- **Exercise goal**: Using the listing below, select the lines with the word "Blender" and copy them.

- **Information provided**:
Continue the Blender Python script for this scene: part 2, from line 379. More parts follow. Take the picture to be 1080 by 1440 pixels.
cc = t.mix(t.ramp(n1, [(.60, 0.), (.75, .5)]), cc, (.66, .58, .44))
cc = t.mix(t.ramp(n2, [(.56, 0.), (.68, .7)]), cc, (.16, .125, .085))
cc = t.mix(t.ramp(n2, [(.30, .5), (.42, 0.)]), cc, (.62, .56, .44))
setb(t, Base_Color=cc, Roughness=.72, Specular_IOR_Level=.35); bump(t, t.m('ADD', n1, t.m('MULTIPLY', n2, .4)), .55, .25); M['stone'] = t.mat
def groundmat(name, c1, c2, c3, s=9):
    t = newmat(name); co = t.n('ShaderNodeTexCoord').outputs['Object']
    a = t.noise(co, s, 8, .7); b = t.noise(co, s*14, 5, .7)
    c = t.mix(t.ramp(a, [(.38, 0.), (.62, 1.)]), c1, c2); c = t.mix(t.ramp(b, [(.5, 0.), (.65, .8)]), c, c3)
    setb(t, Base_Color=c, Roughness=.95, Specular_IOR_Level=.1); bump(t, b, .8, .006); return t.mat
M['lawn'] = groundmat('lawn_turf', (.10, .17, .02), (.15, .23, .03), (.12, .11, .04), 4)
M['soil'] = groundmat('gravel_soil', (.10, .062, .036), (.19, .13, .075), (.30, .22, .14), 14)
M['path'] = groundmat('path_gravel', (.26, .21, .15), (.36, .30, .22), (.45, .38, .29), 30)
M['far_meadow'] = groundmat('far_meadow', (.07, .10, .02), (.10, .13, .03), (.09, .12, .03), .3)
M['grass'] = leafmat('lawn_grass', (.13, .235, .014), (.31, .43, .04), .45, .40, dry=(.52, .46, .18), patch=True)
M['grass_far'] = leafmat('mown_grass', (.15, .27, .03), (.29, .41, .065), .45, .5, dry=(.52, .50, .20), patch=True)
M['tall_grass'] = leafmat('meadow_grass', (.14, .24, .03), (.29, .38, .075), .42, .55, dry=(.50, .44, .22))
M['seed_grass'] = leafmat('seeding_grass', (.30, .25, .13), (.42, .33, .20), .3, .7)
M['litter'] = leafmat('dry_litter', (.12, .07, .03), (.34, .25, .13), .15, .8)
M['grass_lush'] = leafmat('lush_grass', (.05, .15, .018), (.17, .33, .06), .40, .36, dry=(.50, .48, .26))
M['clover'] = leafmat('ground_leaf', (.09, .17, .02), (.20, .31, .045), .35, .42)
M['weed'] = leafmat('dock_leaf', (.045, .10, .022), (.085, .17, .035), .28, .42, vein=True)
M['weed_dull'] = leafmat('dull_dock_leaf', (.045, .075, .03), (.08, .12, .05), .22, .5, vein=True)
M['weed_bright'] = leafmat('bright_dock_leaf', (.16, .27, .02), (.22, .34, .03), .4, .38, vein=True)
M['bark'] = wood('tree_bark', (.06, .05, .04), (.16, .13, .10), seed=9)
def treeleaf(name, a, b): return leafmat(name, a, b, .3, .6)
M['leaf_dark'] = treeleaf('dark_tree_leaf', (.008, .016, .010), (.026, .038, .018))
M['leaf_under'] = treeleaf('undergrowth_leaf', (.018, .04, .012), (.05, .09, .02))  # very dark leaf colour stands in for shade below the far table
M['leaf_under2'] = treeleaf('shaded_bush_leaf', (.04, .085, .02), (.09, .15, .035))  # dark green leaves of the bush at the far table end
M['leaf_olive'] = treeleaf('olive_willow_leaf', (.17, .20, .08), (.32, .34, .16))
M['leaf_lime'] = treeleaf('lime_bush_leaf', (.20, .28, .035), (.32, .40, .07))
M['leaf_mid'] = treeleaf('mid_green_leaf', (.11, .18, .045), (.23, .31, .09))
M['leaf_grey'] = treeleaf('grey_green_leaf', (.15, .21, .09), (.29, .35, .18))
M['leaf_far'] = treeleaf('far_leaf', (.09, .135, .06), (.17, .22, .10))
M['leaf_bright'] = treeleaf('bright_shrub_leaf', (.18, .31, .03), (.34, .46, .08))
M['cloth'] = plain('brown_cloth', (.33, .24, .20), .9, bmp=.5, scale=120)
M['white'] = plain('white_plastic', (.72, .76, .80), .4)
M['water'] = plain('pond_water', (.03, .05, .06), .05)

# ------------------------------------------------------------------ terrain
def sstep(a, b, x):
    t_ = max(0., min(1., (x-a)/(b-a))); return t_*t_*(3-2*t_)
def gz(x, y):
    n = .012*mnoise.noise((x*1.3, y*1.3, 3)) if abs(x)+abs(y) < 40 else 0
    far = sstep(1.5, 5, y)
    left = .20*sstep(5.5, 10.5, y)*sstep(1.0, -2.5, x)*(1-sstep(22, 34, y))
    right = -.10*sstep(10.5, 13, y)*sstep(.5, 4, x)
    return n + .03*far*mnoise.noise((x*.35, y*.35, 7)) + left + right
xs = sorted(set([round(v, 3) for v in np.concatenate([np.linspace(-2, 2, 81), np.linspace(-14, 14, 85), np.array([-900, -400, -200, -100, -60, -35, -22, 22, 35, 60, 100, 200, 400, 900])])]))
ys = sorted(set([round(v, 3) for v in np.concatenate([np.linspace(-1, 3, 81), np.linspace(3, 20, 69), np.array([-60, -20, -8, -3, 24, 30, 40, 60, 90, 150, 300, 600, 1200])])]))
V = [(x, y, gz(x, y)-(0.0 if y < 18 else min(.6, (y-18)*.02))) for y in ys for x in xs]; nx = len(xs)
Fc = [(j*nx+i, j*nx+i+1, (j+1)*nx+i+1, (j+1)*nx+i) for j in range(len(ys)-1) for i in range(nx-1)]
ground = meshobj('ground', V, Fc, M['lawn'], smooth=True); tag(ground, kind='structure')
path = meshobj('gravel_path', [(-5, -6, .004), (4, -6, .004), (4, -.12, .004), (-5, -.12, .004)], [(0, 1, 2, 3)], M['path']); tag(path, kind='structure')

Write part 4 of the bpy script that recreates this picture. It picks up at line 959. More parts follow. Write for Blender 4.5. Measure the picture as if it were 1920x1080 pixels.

- **Exercise result**:
Continue the Blender Python script for this scene: part 2, from line 379. More parts follow. Take the picture to be 1080 by 1440 pixels.
Write part 4 of the bpy script that recreates this picture. It picks up at line 959. More parts follow. Write for Blender 4.5. Measure the picture as if it were 1920x1080 pixels.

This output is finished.